══ DATA LINES ══
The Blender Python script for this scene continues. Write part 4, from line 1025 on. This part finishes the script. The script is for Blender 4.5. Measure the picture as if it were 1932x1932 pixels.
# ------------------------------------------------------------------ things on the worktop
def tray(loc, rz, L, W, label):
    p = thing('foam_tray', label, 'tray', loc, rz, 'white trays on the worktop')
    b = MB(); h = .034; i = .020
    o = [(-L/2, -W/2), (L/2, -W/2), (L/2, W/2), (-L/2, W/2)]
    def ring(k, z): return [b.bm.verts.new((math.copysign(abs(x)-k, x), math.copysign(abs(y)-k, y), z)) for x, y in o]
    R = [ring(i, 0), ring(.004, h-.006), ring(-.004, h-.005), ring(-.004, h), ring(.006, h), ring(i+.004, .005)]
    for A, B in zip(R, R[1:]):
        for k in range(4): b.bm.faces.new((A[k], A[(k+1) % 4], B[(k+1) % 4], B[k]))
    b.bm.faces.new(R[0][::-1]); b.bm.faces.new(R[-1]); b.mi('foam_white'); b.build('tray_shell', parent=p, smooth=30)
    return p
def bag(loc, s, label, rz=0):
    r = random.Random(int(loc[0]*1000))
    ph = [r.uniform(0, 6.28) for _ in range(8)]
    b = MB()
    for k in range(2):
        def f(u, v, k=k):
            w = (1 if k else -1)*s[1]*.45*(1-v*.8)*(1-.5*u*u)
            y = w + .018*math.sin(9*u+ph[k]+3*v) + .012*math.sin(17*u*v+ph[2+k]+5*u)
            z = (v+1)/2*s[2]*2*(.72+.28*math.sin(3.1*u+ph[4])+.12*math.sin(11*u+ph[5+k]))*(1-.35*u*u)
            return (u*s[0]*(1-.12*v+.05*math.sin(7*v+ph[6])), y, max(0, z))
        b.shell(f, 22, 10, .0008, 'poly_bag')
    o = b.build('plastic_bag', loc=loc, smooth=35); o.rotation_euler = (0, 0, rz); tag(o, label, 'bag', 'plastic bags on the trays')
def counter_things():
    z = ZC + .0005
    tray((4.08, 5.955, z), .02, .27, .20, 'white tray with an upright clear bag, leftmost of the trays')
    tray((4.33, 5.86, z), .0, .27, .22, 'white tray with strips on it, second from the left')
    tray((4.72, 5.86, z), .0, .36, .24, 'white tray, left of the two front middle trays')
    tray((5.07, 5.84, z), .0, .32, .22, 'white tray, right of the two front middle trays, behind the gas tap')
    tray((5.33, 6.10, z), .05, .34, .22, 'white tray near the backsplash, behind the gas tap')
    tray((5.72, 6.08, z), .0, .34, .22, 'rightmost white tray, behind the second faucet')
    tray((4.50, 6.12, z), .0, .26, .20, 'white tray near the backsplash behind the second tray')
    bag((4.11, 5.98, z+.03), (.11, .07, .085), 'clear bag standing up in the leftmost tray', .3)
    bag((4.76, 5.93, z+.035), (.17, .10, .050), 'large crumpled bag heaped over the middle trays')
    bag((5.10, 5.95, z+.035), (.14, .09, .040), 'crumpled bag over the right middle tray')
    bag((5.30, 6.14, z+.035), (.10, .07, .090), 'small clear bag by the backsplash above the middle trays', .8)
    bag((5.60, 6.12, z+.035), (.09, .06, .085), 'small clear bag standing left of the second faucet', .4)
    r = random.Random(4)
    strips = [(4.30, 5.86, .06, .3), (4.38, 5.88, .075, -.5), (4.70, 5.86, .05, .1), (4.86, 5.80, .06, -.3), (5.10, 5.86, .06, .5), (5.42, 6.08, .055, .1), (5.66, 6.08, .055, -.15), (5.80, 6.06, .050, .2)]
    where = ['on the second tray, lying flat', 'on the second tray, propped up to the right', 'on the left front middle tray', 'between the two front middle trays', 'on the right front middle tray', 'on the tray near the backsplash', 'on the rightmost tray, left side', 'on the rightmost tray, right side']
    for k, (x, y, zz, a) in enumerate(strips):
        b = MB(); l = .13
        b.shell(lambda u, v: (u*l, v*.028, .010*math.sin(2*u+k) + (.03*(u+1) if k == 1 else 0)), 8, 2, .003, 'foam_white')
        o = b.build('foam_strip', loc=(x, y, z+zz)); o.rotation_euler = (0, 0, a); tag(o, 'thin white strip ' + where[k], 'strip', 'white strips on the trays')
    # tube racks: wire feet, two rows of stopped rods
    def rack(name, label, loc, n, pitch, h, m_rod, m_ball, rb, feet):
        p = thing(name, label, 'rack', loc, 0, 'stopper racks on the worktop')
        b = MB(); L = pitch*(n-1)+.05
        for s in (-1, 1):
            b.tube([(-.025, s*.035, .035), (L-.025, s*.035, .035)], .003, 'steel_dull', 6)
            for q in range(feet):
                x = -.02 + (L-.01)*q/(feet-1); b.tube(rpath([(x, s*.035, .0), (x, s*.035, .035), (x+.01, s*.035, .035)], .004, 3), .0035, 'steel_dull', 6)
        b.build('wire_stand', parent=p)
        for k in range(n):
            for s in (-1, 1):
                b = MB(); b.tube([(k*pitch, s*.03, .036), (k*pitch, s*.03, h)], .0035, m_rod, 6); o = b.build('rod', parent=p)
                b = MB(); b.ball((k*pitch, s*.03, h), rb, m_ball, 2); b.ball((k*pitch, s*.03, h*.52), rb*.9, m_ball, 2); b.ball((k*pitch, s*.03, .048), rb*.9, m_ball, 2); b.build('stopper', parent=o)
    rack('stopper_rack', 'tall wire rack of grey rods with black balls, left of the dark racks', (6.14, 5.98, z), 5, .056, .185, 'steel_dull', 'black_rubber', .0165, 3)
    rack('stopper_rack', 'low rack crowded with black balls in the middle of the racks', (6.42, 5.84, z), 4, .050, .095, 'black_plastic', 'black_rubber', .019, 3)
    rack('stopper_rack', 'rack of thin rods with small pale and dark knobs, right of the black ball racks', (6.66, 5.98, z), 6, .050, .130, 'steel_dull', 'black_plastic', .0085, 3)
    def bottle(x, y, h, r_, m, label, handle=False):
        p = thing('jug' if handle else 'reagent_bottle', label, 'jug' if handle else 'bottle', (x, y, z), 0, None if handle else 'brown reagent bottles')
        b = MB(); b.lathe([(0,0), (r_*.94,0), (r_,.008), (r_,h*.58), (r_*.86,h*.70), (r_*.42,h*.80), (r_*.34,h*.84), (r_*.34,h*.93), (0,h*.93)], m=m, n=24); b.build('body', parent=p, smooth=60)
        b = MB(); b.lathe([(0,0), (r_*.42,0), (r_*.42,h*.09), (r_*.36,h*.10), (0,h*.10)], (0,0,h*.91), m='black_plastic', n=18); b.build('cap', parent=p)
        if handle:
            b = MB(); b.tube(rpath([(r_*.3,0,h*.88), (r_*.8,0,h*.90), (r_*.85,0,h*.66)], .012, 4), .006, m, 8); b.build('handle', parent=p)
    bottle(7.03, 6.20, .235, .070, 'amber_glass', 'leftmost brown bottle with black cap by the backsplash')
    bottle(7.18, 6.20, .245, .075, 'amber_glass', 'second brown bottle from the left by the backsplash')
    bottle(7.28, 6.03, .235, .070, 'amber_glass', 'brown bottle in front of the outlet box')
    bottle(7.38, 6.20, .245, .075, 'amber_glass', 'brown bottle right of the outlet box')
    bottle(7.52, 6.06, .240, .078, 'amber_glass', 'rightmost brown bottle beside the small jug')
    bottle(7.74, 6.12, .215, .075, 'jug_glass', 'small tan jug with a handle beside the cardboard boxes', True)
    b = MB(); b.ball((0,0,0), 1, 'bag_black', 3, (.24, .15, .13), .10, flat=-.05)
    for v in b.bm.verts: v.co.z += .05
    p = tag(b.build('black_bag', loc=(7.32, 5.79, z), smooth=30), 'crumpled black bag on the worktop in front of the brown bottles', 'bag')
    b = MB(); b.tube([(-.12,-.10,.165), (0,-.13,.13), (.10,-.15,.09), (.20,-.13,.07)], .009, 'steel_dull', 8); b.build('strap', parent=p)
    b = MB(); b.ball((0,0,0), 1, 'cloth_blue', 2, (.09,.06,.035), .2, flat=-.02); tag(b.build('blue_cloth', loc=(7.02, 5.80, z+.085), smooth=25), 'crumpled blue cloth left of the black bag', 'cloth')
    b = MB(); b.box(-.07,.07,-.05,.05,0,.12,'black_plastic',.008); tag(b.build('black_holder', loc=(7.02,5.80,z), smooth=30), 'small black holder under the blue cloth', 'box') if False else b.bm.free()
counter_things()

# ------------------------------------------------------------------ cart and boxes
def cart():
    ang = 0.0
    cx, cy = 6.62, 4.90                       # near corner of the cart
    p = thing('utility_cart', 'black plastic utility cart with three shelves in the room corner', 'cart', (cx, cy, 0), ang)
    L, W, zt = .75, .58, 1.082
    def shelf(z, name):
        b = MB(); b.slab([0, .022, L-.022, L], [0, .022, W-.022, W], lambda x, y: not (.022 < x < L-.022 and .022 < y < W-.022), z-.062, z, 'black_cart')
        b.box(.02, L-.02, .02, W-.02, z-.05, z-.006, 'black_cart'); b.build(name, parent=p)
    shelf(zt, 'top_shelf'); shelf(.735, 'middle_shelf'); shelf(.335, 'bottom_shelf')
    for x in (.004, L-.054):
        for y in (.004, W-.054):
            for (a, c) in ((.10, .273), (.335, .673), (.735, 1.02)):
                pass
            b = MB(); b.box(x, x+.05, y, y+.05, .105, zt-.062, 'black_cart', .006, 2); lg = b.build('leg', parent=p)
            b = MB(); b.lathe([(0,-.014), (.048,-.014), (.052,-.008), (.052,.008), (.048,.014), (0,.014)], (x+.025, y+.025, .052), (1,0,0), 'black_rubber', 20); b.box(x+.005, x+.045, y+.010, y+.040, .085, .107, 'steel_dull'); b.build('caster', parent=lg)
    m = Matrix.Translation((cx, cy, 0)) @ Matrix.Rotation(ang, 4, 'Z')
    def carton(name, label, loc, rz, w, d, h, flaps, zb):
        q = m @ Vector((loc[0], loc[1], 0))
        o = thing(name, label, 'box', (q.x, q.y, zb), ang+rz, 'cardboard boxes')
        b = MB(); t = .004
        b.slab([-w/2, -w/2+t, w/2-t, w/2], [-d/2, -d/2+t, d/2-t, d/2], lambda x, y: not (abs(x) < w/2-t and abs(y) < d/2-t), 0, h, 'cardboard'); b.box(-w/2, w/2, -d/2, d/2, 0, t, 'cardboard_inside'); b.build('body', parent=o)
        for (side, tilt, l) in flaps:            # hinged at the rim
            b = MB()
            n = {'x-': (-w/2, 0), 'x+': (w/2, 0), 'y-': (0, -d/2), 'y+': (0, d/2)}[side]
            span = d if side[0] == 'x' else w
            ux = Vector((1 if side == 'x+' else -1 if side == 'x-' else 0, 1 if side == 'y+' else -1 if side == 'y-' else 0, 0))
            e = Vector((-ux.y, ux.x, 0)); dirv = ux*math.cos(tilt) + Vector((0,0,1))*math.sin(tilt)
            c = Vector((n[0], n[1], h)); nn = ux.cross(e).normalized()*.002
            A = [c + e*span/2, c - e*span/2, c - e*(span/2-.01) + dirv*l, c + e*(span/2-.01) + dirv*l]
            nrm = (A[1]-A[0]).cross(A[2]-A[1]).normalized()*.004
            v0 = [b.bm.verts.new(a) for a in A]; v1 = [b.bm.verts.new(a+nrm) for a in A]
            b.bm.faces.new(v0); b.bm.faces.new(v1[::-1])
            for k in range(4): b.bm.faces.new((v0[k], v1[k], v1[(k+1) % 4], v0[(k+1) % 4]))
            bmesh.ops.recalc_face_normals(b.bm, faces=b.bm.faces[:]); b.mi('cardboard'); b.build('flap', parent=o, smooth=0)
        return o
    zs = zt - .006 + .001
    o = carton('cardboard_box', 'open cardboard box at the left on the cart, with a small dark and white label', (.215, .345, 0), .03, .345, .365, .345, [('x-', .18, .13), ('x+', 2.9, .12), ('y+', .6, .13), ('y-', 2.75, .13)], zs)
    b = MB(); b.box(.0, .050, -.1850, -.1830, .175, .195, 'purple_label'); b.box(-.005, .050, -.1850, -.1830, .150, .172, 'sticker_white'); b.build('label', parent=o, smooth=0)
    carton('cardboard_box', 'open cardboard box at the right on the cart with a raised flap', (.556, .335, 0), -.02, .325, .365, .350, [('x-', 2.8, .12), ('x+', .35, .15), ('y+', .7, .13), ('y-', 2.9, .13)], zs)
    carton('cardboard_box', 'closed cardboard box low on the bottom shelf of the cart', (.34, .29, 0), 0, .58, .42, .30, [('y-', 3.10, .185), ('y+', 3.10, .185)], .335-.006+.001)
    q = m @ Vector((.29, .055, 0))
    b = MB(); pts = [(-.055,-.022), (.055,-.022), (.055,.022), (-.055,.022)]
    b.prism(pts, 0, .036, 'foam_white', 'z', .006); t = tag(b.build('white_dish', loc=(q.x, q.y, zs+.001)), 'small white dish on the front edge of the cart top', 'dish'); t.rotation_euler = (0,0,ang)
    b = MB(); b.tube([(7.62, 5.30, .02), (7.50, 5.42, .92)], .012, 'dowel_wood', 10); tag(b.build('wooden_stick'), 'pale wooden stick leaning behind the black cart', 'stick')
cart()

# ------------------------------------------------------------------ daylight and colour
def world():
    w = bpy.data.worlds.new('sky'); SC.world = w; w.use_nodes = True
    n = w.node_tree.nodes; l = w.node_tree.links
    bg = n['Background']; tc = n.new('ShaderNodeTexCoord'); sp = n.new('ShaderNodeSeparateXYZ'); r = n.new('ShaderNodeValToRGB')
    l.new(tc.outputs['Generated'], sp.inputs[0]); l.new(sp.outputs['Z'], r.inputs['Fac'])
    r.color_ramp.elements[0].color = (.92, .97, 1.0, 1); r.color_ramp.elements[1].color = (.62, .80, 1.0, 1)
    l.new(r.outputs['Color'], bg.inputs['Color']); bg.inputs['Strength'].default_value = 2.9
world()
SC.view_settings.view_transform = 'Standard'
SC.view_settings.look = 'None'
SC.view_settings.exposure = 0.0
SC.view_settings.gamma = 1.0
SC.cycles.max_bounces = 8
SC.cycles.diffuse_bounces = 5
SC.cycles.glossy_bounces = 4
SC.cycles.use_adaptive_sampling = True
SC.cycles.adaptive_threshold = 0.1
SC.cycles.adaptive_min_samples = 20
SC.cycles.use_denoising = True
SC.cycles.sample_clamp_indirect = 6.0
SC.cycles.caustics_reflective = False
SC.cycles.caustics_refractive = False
═══
| REQUEST |
Track down every line holding the string "from" and copy it.

| SOLUTION TO THIS EXERCISE |
The Blender Python script for this scene continues. Write part 4, from line 1025 on. This part finishes the script. The script is for Blender 4.5. Measure the picture as if it were 1932x1932 pixels.
    tray((4.33, 5.86, z), .0, .27, .22, 'white tray with strips on it, second from the left')
    bottle(7.18, 6.20, .245, .075, 'amber_glass', 'second brown bottle from the left by the backsplash')